== Supplied information ==

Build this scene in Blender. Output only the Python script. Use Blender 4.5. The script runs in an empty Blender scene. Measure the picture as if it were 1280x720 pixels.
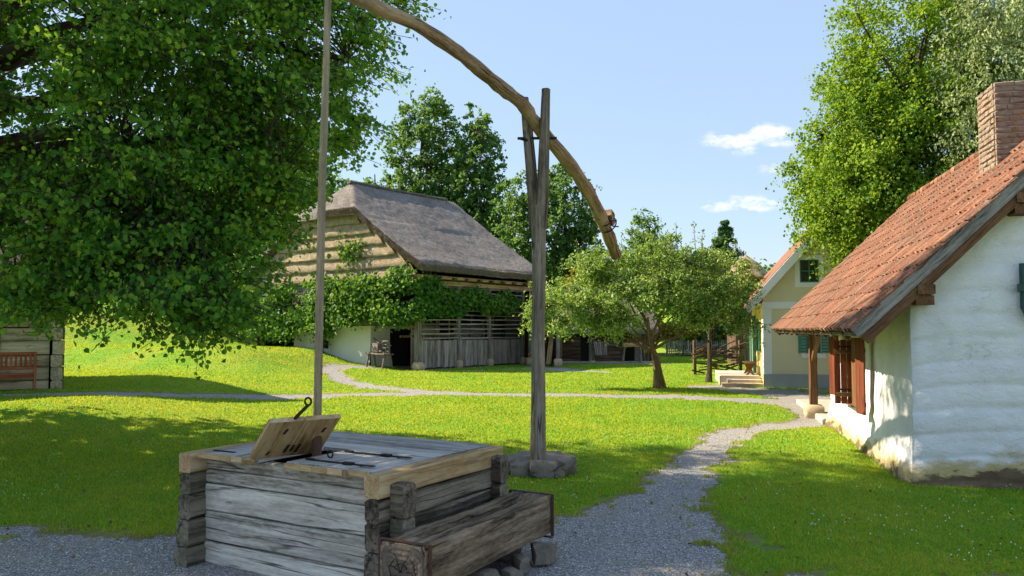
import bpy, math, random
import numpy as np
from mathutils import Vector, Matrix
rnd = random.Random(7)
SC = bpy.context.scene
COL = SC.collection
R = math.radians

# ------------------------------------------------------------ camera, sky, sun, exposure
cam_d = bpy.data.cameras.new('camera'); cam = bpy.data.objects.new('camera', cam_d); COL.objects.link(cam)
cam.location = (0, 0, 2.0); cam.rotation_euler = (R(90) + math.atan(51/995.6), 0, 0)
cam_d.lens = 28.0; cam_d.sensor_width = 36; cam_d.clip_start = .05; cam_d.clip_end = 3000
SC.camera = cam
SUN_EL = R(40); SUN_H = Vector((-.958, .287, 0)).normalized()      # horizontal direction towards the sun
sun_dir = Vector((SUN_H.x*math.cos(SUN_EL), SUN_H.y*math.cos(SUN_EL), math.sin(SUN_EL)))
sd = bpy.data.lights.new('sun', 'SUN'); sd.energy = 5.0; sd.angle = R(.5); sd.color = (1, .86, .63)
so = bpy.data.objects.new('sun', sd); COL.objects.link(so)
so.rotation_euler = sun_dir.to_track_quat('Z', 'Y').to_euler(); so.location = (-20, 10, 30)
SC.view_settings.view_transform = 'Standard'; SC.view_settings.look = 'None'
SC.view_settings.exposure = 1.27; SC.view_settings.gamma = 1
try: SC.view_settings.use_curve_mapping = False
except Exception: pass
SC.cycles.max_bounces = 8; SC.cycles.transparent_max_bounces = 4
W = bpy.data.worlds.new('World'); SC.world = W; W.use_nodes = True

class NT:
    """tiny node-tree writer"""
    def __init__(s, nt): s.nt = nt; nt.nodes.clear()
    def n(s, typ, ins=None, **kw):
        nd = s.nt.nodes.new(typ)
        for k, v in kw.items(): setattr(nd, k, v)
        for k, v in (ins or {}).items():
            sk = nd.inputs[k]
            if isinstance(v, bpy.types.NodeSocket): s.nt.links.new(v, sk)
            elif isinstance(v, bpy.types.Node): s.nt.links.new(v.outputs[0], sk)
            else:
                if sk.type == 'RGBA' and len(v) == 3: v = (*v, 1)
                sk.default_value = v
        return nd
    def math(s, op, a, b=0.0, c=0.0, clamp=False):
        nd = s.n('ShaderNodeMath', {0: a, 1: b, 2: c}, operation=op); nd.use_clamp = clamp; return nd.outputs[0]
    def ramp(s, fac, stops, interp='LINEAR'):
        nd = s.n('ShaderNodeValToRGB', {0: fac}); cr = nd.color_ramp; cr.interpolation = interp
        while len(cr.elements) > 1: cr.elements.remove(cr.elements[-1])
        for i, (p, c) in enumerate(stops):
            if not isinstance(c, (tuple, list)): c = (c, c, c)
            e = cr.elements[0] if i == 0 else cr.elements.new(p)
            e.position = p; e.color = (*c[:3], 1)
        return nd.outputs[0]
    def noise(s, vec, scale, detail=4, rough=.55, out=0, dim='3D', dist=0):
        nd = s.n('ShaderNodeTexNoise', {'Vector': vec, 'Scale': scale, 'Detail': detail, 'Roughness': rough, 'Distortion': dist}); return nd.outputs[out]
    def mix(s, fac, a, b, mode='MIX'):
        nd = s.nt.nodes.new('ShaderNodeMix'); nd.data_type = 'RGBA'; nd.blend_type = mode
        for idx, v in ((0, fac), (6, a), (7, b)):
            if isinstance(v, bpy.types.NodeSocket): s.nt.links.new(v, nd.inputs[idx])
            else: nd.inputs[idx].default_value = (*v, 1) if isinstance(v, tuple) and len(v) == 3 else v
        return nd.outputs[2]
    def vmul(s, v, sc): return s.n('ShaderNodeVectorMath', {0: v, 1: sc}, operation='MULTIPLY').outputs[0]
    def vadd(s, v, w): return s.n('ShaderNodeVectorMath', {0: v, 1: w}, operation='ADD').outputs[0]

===

Problem statement = Go from the first line of the data above to the line containing "W = bpy.data.worlds.new('World');" and retype exactly those lines, both included, but none of the pictures.

Right answer =
Build this scene in Blender. Output only the Python script. Use Blender 4.5. The script runs in an empty Blender scene. Measure the picture as if it were 1280x720 pixels.
import bpy, math, random
import numpy as np
from mathutils import Vector, Matrix
rnd = random.Random(7)
SC = bpy.context.scene
COL = SC.collection
R = math.radians

# ------------------------------------------------------------ camera, sky, sun, exposure
cam_d = bpy.data.cameras.new('camera'); cam = bpy.data.objects.new('camera', cam_d); COL.objects.link(cam)
cam.location = (0, 0, 2.0); cam.rotation_euler = (R(90) + math.atan(51/995.6), 0, 0)
cam_d.lens = 28.0; cam_d.sensor_width = 36; cam_d.clip_start = .05; cam_d.clip_end = 3000
SC.camera = cam
SUN_EL = R(40); SUN_H = Vector((-.958, .287, 0)).normalized()      # horizontal direction towards the sun
sun_dir = Vector((SUN_H.x*math.cos(SUN_EL), SUN_H.y*math.cos(SUN_EL), math.sin(SUN_EL)))
sd = bpy.data.lights.new('sun', 'SUN'); sd.energy = 5.0; sd.angle = R(.5); sd.color = (1, .86, .63)
so = bpy.data.objects.new('sun', sd); COL.objects.link(so)
so.rotation_euler = sun_dir.to_track_quat('Z', 'Y').to_euler(); so.location = (-20, 10, 30)
SC.view_settings.view_transform = 'Standard'; SC.view_settings.look = 'None'
SC.view_settings.exposure = 1.27; SC.view_settings.gamma = 1
try: SC.view_settings.use_curve_mapping = False
except Exception: pass
SC.cycles.max_bounces = 8; SC.cycles.transparent_max_bounces = 4
W = bpy.data.worlds.new('World'); SC.world = W; W.use_nodes = True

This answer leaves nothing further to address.